Advocate Syed Mahbubul Alam, secretary of the Centre for Laws and Policy Affairs (CLPA), argues that broader economic shifts are reinforcing this dependence.

“Locally produced, unpackaged goods -- such as fresh milk, yoghurt and puffed rice -- once distributed through indigenous, plastic-free networks, are being replaced by industrially packaged alternatives, even in rural areas,” Alam says.

“Without state support for local markets, dependence on industrial food systems grows, and with it the risk of microplastic exposure. Consumers are not choosing plastic; structural change is choosing it for them. Awareness alone cannot break this cycle.”

DEEPLY EMBEDDED CONTAMINATION

Individual choices tell only part of the story. Scientific evidence shows the consequences are already deeply embedded in Bangladesh’s environment.

A 2025 systematic review of 56 peer-reviewed studies published between 2019 and 2024 found widespread microplastic contamination across rivers, soils, food systems and urban environments.

In the Buriganga River, concentrations ranged from 4.33 to 43.67 particles per litre. Sediments across the Ganges–Meghna river system contained more than 3,300 particles per kilogramme. Near the Amin Bazar landfill, surface water recorded concentrations of up to 2,090 particles per litre, raising concerns about groundwater contamination.

Microplastics have also been detected in street dust, sea salt, powdered and liquid milk, flour, and the digestive tracts of hilsa, one of Bangladesh’s most important dietary staples.

Synthetic fibres, largely linked to textile effluent, were among the most common pollutants, alongside polyethylene and polypropylene from packaging materials.

The findings suggest that microplastics are no longer confined to waste dumps or polluted rivers. They have become woven into the country’s ecosystems and, increasingly, into the human food chain.

THE LIMITS OF REGULATION

The scale of contamination mirrors Bangladesh’s growing dependence on plastic. According to the 2025 review, the country consumed approximately 977,000 tonnes of plastic in 2020, generating more than 821,000 tonnes of waste. Only about 27 percent was collected for recycling or reuse; the rest ended up in landfills, waterways and the wider environment.

Dhaka alone produces an estimated 646 tonnes of plastic waste every day, driven largely by e-commerce, courier services and app-based food delivery.

The trend is particularly striking given Bangladesh’s pioneering role in environmental regulation. In 2002, it became the first country in the world to ban thin polythene shopping bags. Over time, however, enforcement steadily weakened.

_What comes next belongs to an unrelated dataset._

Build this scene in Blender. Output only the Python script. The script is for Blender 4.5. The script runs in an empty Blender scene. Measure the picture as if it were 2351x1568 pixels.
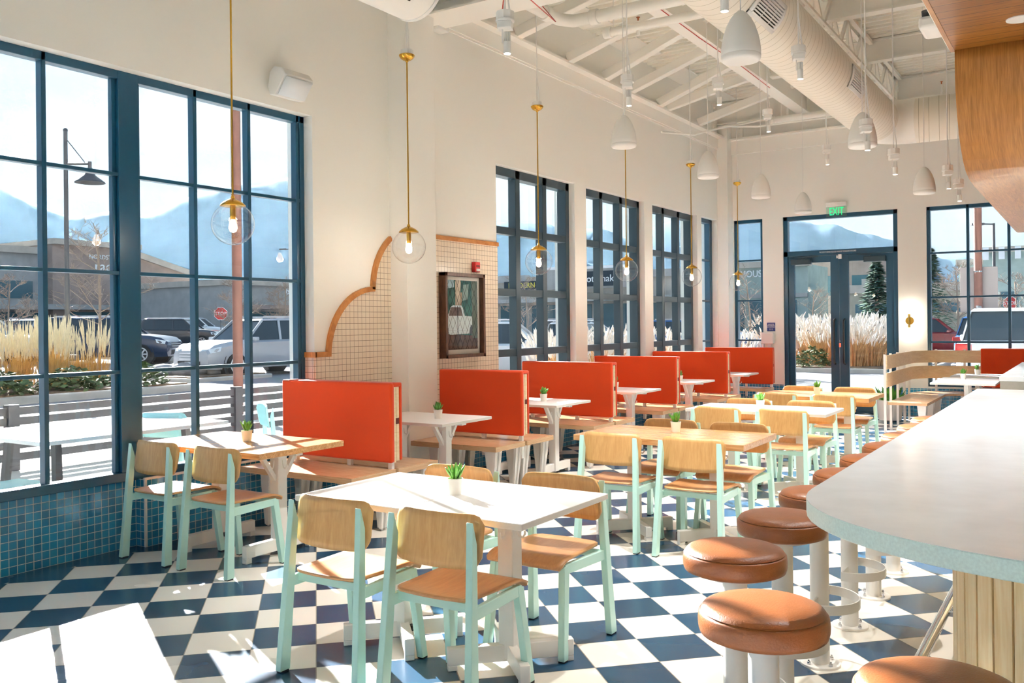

A 2026 nationwide study by the Environment and Social Development Organisation (ESDO), titled Beyond the Ban: Unpacking Polythene Dependency in Bangladesh, offers insight into why the ban has failed to achieve its intended impact.

Using a mixed-methods approach, researchers surveyed nearly 2,000 consumers and retailers across urban, peri-urban and rural Bangladesh.

The findings reveal a persistent gap between policy and practice. More than 63 percent of retailers knew thin polythene bags were banned, yet continued distributing them because of commercial pressures and customer demand. Half reported using more than 50 bags each day, while only 2 percent said they used none.

The study also identifies what researchers describe as a “curriculum gap”. Although education improves awareness of environmental harm, it rarely equips people with the behavioural understanding or civic knowledge needed to translate awareness into action.

As a result, educated consumers such as Safia remain dependent on plastic, not because they dismiss the risks, but because affordability, availability and habit continue to shape everyday choices.

Around 55 percent of retailers said they would switch to environmentally friendly alternatives if they were affordable and readily available.

In rural and informal markets, however, polythene remains deeply entrenched because it is cheap, durable and well suited to low-margin trade.

ENFORCEMENT AND ECONOMIC DESIGN

For Alam, the core failure lies not in legislation, but in enforcement.

“Under current law, most offences require direct observation by mobile courts during enforcement drives,” he says. “Officials from the Department of Environment cannot impose administrative fines on the spot, while citizens have no direct standing to bring cases before environmental courts. The legal framework exists, but its enforcement remains weak.”

He argues that environmental officers should be given powers to issue administrative penalties, while local government institutions should be authorised to act directly against offenders.

“City corporations, municipalities and union parishads must be empowered to enforce the law,” Alam says. “Without action at the source, the plastic lifecycle will always outpace regulation.”

“A small refundable deposit on plastic bottles could create an immediate incentive for collection and recycling,” he says. “Without economic signals that reward better choices, meaningful reductions will remain largely theoretical.”

BEYOND AWARENESS CAMPAIGNS

For years, environmental campaigns have focused on persuading individuals to change their behaviour. Increasingly, however, policy experts argue that awareness alone cannot deliver lasting change when affordable alternatives remain out of reach.

The Marine Policy study found strong public support for structural reforms, including mandatory waste segregation, expanded recycling systems and Extended Producer Responsibility (EPR), under which producers are required to finance the collection and management of post-consumer waste throughout a product’s lifecycle.

Shahriar Hossain, general secretary of ESDO, argues that meaningful reform must begin with education, but not end there.

“Environmental education should move beyond raising awareness to explaining the health and ecological consequences of plastic pollution, while equipping people with practical alternatives,” Hossain says. “The principles of the 5Rs -- Refuse, Reduce, Reuse, Repurpose and Recycle -- along with circular economy concepts and waste management practices, should be introduced from an early stage of schooling, supported by teacher training and institutional practice.”

Beyond education, he calls for enforceable policy targets, tighter regulation of supply chains and a just transition for workers whose livelihoods depend on the plastics economy.

“These reforms must be matched by investment in affordable alternatives, research and innovation, and sustained public support,” Hossain says. “At the same time, false solutions, including incineration and forms of plastic recycling that generate secondary microplastics, must be avoided.”